Check each line below for "scene" and report how many have it, nothing else.

:: Records for this exercise ::

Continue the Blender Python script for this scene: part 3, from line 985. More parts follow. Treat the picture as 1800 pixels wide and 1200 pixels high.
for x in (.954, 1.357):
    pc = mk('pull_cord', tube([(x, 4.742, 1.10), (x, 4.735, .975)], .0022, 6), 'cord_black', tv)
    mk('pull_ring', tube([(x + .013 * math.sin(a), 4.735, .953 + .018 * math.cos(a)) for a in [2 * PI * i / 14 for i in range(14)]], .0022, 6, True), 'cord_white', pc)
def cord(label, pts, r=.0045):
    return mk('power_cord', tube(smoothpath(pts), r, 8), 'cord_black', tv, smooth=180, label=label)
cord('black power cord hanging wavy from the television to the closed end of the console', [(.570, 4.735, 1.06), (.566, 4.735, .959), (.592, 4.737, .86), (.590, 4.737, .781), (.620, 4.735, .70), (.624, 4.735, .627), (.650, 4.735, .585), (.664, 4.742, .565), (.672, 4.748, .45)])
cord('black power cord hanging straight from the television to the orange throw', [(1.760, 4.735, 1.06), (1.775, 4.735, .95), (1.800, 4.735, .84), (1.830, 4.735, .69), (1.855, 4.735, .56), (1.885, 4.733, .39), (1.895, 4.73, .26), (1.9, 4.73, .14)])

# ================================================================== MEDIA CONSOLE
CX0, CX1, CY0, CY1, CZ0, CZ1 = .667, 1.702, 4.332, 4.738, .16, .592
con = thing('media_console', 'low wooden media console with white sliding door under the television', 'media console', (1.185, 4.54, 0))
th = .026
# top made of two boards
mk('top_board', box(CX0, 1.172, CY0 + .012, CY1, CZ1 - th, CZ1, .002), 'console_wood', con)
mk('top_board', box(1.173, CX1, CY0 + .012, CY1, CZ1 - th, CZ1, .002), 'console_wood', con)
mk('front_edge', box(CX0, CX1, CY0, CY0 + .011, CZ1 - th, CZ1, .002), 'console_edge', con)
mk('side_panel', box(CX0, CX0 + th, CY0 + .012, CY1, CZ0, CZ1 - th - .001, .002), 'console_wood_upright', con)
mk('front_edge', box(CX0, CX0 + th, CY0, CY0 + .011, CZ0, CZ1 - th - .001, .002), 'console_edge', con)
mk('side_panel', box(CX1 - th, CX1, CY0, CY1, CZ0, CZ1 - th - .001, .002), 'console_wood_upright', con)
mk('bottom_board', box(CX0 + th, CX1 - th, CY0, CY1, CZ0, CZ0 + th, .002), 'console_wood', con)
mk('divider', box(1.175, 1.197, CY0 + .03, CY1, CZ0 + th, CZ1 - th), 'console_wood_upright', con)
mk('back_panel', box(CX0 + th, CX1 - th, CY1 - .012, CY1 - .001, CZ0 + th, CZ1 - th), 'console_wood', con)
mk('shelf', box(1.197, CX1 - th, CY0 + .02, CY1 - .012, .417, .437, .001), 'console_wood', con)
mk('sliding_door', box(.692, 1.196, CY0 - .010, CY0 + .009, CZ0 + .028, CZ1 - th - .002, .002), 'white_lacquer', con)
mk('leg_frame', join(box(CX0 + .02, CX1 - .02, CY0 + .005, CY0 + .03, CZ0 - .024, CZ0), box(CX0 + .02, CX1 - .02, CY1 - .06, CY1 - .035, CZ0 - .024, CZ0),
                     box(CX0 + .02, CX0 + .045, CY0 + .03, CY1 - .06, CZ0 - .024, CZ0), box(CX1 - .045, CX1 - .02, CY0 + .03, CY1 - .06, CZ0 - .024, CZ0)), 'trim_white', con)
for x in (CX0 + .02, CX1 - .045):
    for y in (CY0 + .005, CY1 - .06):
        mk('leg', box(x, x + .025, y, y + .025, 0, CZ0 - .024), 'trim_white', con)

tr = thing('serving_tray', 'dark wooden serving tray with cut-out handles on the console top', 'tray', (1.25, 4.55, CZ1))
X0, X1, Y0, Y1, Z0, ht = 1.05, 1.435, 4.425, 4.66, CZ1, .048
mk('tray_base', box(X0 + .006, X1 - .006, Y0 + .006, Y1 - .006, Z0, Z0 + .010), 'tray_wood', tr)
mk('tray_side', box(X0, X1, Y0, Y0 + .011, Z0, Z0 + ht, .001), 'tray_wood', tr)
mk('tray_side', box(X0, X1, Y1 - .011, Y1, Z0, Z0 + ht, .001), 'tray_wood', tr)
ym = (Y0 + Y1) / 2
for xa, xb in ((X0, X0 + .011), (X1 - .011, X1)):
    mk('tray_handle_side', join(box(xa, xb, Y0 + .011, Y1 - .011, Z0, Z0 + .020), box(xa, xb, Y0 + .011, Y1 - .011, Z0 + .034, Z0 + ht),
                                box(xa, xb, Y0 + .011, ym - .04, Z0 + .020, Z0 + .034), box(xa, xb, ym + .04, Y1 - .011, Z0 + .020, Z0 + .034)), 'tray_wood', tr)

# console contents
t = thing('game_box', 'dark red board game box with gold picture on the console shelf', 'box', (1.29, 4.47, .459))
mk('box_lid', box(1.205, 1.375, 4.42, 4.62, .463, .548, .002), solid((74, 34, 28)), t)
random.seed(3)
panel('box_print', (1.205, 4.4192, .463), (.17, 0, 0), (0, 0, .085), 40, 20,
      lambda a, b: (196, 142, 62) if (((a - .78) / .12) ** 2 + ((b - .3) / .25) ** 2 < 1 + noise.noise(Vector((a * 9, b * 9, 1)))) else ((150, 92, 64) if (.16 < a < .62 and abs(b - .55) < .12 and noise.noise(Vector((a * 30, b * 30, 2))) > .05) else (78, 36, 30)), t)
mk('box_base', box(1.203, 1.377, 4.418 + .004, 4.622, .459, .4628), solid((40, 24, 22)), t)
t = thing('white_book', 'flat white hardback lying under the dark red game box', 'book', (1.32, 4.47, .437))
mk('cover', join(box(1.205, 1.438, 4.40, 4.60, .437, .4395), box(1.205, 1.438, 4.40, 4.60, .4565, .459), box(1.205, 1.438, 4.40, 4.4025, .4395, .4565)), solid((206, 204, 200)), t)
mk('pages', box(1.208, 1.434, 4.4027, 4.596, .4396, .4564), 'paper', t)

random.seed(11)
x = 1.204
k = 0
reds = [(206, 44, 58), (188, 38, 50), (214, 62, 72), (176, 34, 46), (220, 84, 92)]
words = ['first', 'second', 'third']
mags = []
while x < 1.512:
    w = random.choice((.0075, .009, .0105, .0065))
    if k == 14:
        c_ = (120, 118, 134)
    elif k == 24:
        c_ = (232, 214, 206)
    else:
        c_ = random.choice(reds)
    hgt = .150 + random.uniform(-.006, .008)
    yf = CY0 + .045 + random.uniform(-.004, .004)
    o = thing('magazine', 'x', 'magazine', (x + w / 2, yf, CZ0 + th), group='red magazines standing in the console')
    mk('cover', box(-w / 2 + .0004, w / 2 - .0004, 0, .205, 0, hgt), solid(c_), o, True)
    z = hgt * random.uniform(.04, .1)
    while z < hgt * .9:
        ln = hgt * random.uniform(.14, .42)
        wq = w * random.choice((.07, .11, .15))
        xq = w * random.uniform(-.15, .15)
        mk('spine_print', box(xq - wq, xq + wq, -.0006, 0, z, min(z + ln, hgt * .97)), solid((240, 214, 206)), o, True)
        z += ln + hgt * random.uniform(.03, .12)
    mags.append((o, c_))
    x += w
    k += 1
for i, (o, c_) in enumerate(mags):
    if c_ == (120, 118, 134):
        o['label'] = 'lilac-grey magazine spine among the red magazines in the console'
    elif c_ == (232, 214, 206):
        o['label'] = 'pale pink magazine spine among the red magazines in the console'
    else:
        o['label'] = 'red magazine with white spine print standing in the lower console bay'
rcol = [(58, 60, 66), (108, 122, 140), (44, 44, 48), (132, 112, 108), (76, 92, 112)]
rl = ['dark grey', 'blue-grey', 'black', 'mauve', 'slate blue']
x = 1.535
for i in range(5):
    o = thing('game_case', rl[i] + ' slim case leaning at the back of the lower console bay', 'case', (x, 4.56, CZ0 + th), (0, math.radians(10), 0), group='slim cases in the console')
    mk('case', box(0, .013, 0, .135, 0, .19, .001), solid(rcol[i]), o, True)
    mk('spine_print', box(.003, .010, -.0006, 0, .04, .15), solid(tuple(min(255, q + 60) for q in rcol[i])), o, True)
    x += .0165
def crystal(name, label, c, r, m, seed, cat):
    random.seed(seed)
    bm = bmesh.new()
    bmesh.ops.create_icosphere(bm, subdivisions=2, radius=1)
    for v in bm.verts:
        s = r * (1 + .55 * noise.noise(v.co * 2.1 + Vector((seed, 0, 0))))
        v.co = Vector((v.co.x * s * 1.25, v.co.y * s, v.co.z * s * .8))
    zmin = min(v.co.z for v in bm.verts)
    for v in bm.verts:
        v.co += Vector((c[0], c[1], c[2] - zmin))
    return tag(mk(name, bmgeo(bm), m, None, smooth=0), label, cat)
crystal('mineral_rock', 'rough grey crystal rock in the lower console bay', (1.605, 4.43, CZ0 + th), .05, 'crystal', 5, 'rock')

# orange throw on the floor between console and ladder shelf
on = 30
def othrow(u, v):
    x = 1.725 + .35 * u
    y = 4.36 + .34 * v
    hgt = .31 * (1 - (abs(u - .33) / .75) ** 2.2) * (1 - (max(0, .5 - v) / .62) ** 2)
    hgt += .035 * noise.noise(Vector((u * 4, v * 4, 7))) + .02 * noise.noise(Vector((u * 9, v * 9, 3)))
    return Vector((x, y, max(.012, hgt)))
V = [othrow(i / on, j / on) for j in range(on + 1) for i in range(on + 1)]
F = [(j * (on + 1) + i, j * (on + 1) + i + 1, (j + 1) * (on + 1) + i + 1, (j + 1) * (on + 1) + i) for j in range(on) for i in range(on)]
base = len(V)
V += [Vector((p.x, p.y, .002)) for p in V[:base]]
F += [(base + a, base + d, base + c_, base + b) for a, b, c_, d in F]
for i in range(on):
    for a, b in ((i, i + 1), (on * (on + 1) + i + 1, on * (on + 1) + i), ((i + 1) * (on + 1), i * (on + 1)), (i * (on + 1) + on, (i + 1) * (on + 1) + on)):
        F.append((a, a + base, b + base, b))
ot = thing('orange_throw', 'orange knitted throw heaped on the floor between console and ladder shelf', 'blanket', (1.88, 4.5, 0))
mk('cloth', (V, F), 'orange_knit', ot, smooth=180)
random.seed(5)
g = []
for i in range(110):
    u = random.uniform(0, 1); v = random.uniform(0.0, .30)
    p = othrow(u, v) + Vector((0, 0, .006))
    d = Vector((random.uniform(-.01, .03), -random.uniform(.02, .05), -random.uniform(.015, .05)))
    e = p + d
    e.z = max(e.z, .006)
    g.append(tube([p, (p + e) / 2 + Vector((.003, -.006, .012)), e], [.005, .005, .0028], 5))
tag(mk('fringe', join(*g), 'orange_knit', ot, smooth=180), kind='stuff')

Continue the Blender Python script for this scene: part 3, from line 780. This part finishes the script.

:::

**Exercise response:** 2